# INSTRUCTION
Which lines hold the string "from"? Copy every one of them.

# COLLECTED MATERIAL
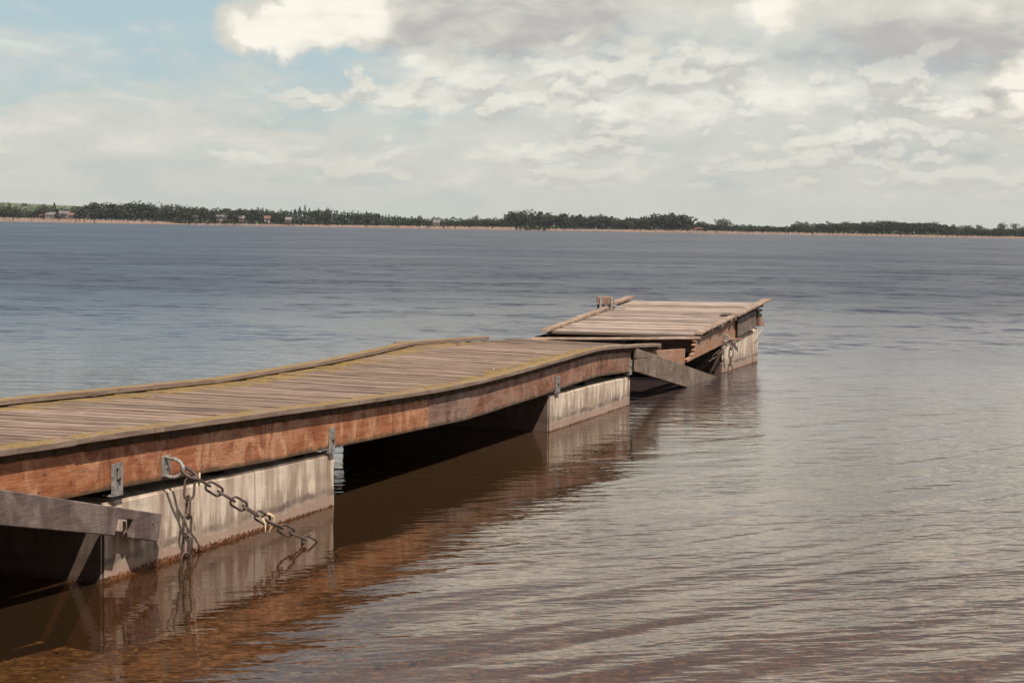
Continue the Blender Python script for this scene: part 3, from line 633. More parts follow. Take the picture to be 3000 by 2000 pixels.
# scraps lying on the deck
def scrap(s, d, tbl, size, label, mat, seed):
    r = random.Random(seed); bm = bmesh.new(); bmesh.ops.create_icosphere(bm, subdivisions=2, radius=1)
    for v in bm.verts: v.co = Vector((v.co.x * size[0], v.co.y * size[1], v.co.z * size[2])) * r.uniform(.75, 1.2)
    me = bpy.data.meshes.new('debris'); bm.to_mesh(me); bm.free(); me.materials.append(mat)
    f = (d + W) / W; z = smooth_interp(ZN, s) * f + smooth_interp(ZF, s) * (1 - f)
    o = link('debris', me, None, Matrix.Translation(J(s, d, z + size[2] * .6))); tag(o, label, 'debris'); return o
scrap(6.15, -.16, ZN, (.035, .022, .018), 'small dark clod lying near the lichened right edge of the walkway', M_nail, 1)
scrap(8.8, -1.45, ZN, (.03, .02, .015), 'small brown clod lying near the end of the short raised kerb board', M_nail, 2)
# ------------------------------------------------------------------ end platform
plat = empty('end_platform', J(15.3, -.9, .7), 'bleached tilted plank platform broken off at the far end of the jetty', 'platform')
RF, RB, LF, LB = (13.53, .075, .632), (17.6, .075, .90), (13.10, -1.95, .628), (17.32, -2.03, .882)
PP = make_planks(M_plat, .1300, .040, 6, 40); npk = 29
def lerp3(a, c, t): return tuple(a[i] + (c[i] - a[i]) * t for i in range(3))
for k in range(npk):
    t = (k + .5) / npk; a = lerp3(LF, LB, t); c = lerp3(RF, RB, t)
    A = J(a[0], a[1] + pr.uniform(-.015, .015), a[2] + pr.uniform(-.005, .005)); B = J(c[0], c[1] + pr.uniform(-.015, .02), c[2] + pr.uniform(-.005, .005))
    up = Vector((0, 0, 1)) - U * .063
    lay(PP[k % 6], A, B, up, plat, .040)
def pline(P0, P1, t0, t1, dz, off=0.0, n=5):
    r = []
    for i in range(n):
        q = lerp3(P0, P1, t0 + (t1 - t0) * i / (n - 1)); r.append((J(q[0], q[1] + off, q[2] + dz), N))
    return r
link('kerb_board', flat_board('kerb_board', pline(LF, LB, -.035, .66, .003, .04), .115, .040, M_pale, 51), plat)
link('kerb_board', flat_board('kerb_board', pline(LF, LB, .80, 1.01, .030, .02), .12, .038, M_pale, 52), plat)
link('edge_board', flat_board('edge_board', pline(RF, RB, -.005, .485, .0025, -.035), .10, .030, M_pale, 53), plat)
link('edge_board', flat_board('edge_board', pline(RF, RB, .50, 1.045, .0135, .0), .125, .036, M_pale, 54), plat)
# splintered side board
topl = [(13.60, .585), (14.5, .650), (15.76, .732)]
poly = [(15.76, .725), (14.6, .652), (13.56, .583), (13.52, .560), (13.36, .558), (13.42, .520), (13.30, .505), (13.40, .468), (13.33, .440), (13.36, .405), (13.20, .385), (13.22, .362), (12.97, .345), (12.99, .305), (13.82, .352), (14.8, .402), (15.76, .456)]
link('side_board', extrude_poly('side_board', poly, -.01, .035, M_tan, .003), plat)
link('far_side_board', extrude_poly('far_side_board', [(13.2, .58), (17.3, .835), (17.3, .6), (13.2, .36)], -1.98, -1.93, M_patch, .003), plat)
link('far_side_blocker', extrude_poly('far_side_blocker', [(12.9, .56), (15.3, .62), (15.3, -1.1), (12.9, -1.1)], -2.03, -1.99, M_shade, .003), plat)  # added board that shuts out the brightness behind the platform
link('front_blocker', jbox('front_blocker', 13.95, 14.0, -1.93, -.02, .36, .60, M_patch, 0, .003), plat)  # board added to cover the bright gap below the platform front
link('middle_joist', extrude_poly('middle_joist', [(13.5, .575), (17.4, .83), (17.4, .60), (13.5, .36)], -1.0, -.95, M_patch, .003), plat)
tag(link('side_panel', extrude_poly('side_panel', [(15.84, .742), (17.02, .812), (17.05, .550), (15.87, .476)], .037, .066, M_warm, .004), plat), 'grey flat side panel')
link('steel_strap', extrude_poly('steel_strap', [(15.70, .790), (15.78, .795), (15.80, .476), (15.72, .470)], .070, .078, M_chain, .001), plat)
link('strap_plate', jbox('strap_plate', 15.58, 15.80, -.16, .10, .782, .800, M_chain, .012, .003), plat)
# header plank hanging below the broken front
link('header_plank', fixn(flat_board('header_plank', [(J(12.62, -1.93, .540), U), (J(12.95, -1.2, .548), U), (J(13.2, -.6, .560), U), (J(13.50, .07, .575), U)], .11, .030, M_pale, 60)), plat)
tag(link('splinter', fixn(bevel_box('splinter', [J(12.42, -2.0, .52), J(12.60, -1.75, .54), J(12.72, -1.80, .54), J(12.60, -2.03, .52), J(12.42, -2.0, .545), J(12.60, -1.75, .572), J(12.72, -1.80, .572), J(12.60, -2.03, .548)], M_tan, .002)), plat), 'orange splintered board end')
for s0 in (15.2, 16.2, 17.2):
    bz = .395 + (s0 - 15.02) * .05
    link('cross_bearer', jbox('cross_bearer', s0 - .05, s0 + .05, -1.9, -.06, bz + .003, .632 + (s0 - 13.5) * .064 - .045, M_patch, .004), plat)
# stick wedged under
o = link('wooden_stick', fixn(bevel_box('wooden_stick', [J(15.38, .0, .452), J(15.93, .085, .432), J(15.90, .115, .432), J(15.36, .03, .452), J(15.38, .0, .472), J(15.93, .085, .450), J(15.90, .115, .450), J(15.36, .03, .472)], M_tan, .002)))
tag(o, 'short wooden stick jammed between the farthest float and the platform side board', 'stick')
# timber mooring block on the left edge
cl = empty('mooring_block', J(16.0, -1.97, .80), 'upright grey timber mooring block with two steel angles on left edge of platform', 'mooring block')
def cbox(s0, s1, d0, d1, z0, z1, mat, nm_): return link(nm_, jbox(nm_, s0, s1, d0, d1, z0, z1, mat, .004, .006), cl)
# the block faces the viewer: beam across d at s=15.9
cbox(15.90, 16.02, -2.12, -1.88, .865, .985, M_patch, 'timber_block')
cbox(15.93, 16.10, -2.115, -2.05, .785, .863, M_chain, 'foot')
cbox(15.95, 16.12, -1.95, -1.885, .790, .863, M_chain, 'foot')
for dd_ in (-2.035, -1.865):
    link('steel_angle', extrude_poly('steel_angle', [(15.86, .80), (15.875, .995), (15.89, .995), (15.885, .815), (15.93, .812), (15.93, .80)], dd_ - .02, dd_ + .012, M_galv, .001), cl)
link('steel_tongue', tube('steel_tongue', [J(15.9, -1.86, .865), J(15.93, -1.80, .835), J(15.95, -1.68, .820)], [.012, .012, .008], M_galv, 6), cl)
# splintered wedge of timber and bracket at the far right end
wd = empty('timber_wedge', J(17.6, .05, .65), 'splintered pale timber wedge hanging off the far right corner of platform', 'timber wedge')
link('block', extrude_poly('block', [(17.42, .745), (17.62, .735), (17.72, .60), (17.84, .575), (17.80, .522), (17.42, .545)], -.06, .03, M_tan, .005), wd)
link('bracket', extrude_poly('bracket', [(17.27, .80), (17.60, .80), (17.60, .775), (17.38, .76), (17.38, .56), (17.27, .555)], -.05, .045, M_chain, .002), wd)
o = link('white_cord', tube('white_cord', [J(17.45, .07, .55), J(17.38, .09, .50), J(17.20, .09, .46), J(17.08, .07, .41), J(17.06, .04, .34), J(17.02, .03, .26), J(17.05, .03, .15), J(17.08, .03, -.05)], .0045, M_rope, 5))
tag(o, 'thin white cord dangling down the right end of the farthest float', 'cord')
# ------------------------------------------------------------------ leaning planks
def lean_mesh(name, pts, d0, d1, mat): return extrude_poly(name, pts, d0, d1, mat, .005)
o = empty('leaning_plank', J(10.4, .06, .5), 'wide grey cracked plank leaning from the middle float down into the water', 'plank')
link('board', lean_mesh('board', [(10.37, .655), (14.9, -.07), (14.9, -.34), (10.42, .380), (10.415, .522), (11.15, .502), (10.41, .532)], .048, .088, M_warm), o)
link('cleat_batten', lean_mesh('cleat_batten', [(10.86, .578), (10.90, .575), (10.93, .30), (10.89, .30)], .089, .094, M_nail), o)
for a_, z_ in [(10.5, .60), (10.55, .43), (11.9, .30), (12.2, .33), (12.1, .22), (11.0, .41)]: nail(a_, .092, z_, o, 1.5)
o = empty('notched_board', J(-.5, .1, .4), 'dark grey notched board sloping down across the front end of the nearest float', 'board')
link('board', lean_mesh('board', [(-2.1, .925), (-.993, .674), (.428, .330), (.383, .178), (.130, .240), (.128, .345), (-.010, .372), (-.050, .286), (-.994, .497), (-2.15, .745)], .085, .130, M_grey), o)
nail(.32, .134, .30, o, 1.6)
link('rusty_lug', fixn(tube('rusty_lug', [J(.10, .09, .335), J(.112, .085, .29), (J(.10, .08, .25))], [.010, .013, .008], M_nail, 6)), o)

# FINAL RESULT
Continue the Blender Python script for this scene: part 3, from line 633. More parts follow. Take the picture to be 3000 by 2000 pixels.
o = empty('leaning_plank', J(10.4, .06, .5), 'wide grey cracked plank leaning from the middle float down into the water', 'plank')